DATA BLOCK →
○ ○ ○ ○ ○

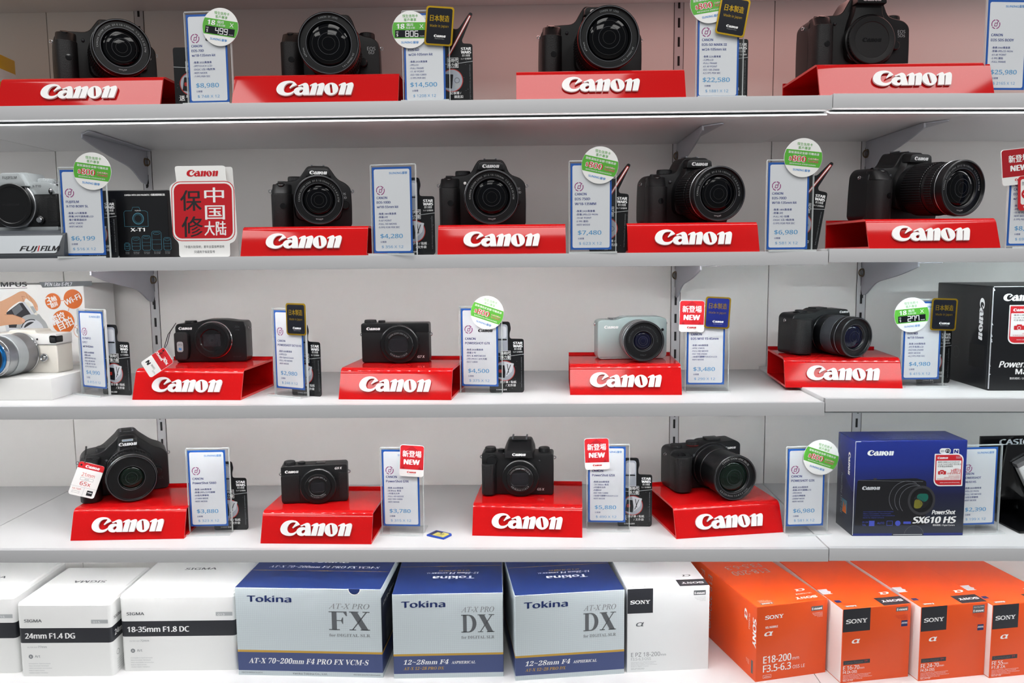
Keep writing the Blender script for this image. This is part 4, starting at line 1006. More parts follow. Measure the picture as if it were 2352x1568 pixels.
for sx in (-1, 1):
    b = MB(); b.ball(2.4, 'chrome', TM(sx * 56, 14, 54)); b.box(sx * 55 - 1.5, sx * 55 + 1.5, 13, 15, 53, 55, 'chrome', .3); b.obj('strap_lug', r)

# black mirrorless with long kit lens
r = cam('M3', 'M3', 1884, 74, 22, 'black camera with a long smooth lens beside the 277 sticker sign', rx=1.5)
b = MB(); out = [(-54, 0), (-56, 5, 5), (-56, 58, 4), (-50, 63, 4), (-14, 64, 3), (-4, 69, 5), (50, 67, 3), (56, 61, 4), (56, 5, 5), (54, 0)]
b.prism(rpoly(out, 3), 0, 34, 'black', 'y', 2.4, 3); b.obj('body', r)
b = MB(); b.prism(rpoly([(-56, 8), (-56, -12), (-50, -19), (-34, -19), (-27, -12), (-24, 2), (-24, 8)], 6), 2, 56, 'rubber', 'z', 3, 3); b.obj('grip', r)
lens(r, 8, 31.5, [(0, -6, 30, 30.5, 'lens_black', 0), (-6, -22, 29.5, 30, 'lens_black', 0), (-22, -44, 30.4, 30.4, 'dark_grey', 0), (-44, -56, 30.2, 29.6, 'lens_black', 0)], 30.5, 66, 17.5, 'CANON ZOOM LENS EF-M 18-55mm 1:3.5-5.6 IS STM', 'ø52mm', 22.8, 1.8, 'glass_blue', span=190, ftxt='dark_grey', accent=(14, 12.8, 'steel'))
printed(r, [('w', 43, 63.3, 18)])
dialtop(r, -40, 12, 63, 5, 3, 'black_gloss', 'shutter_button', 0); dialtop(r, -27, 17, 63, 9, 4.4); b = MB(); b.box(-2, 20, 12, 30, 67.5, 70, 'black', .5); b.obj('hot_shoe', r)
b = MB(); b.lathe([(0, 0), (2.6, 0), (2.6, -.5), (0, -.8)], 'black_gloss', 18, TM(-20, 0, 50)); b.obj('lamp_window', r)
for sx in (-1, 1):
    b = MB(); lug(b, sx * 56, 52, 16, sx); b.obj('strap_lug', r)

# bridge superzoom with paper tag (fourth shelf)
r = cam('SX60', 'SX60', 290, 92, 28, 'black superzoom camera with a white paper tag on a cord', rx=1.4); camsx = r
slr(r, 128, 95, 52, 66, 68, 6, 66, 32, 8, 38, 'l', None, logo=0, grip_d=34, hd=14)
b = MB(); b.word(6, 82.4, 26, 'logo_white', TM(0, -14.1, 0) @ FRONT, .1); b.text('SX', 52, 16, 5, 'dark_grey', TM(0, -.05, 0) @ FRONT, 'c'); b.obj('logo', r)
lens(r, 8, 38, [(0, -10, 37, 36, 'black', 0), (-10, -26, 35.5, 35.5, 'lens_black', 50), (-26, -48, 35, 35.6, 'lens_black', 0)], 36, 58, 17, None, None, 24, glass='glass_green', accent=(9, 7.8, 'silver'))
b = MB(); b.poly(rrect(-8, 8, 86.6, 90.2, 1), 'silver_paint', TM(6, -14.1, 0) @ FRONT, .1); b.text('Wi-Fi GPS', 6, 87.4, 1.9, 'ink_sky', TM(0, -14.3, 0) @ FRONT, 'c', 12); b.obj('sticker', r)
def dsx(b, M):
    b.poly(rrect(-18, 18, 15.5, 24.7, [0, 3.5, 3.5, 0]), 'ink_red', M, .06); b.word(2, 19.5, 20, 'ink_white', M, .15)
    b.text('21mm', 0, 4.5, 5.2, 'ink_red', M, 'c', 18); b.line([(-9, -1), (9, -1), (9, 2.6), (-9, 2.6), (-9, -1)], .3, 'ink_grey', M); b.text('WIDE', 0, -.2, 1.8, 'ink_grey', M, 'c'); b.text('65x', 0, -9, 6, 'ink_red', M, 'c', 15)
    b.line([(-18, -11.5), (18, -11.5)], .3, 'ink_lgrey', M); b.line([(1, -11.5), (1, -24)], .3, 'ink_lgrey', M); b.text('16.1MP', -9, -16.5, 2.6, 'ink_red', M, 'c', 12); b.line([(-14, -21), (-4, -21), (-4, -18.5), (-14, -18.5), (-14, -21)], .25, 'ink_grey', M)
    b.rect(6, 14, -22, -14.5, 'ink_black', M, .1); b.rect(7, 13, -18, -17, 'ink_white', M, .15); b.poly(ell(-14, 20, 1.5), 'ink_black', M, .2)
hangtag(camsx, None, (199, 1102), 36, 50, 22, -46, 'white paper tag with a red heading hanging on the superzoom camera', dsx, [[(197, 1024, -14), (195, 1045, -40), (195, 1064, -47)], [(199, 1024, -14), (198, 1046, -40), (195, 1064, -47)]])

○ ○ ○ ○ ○

WHAT IS REQUIRED → Begin at the top of the material above and output each line exactly, stopping after the line that holds "b = MB(); b.ball(2.4, 'chrome', TM(sx". Leave out pictures.

CORRECT RESULT →
Keep writing the Blender script for this image. This is part 4, starting at line 1006. More parts follow. Measure the picture as if it were 2352x1568 pixels.
for sx in (-1, 1):
    b = MB(); b.ball(2.4, 'chrome', TM(sx * 56, 14, 54)); b.box(sx * 55 - 1.5, sx * 55 + 1.5, 13, 15, 53, 55, 'chrome', .3); b.obj('strap_lug', r)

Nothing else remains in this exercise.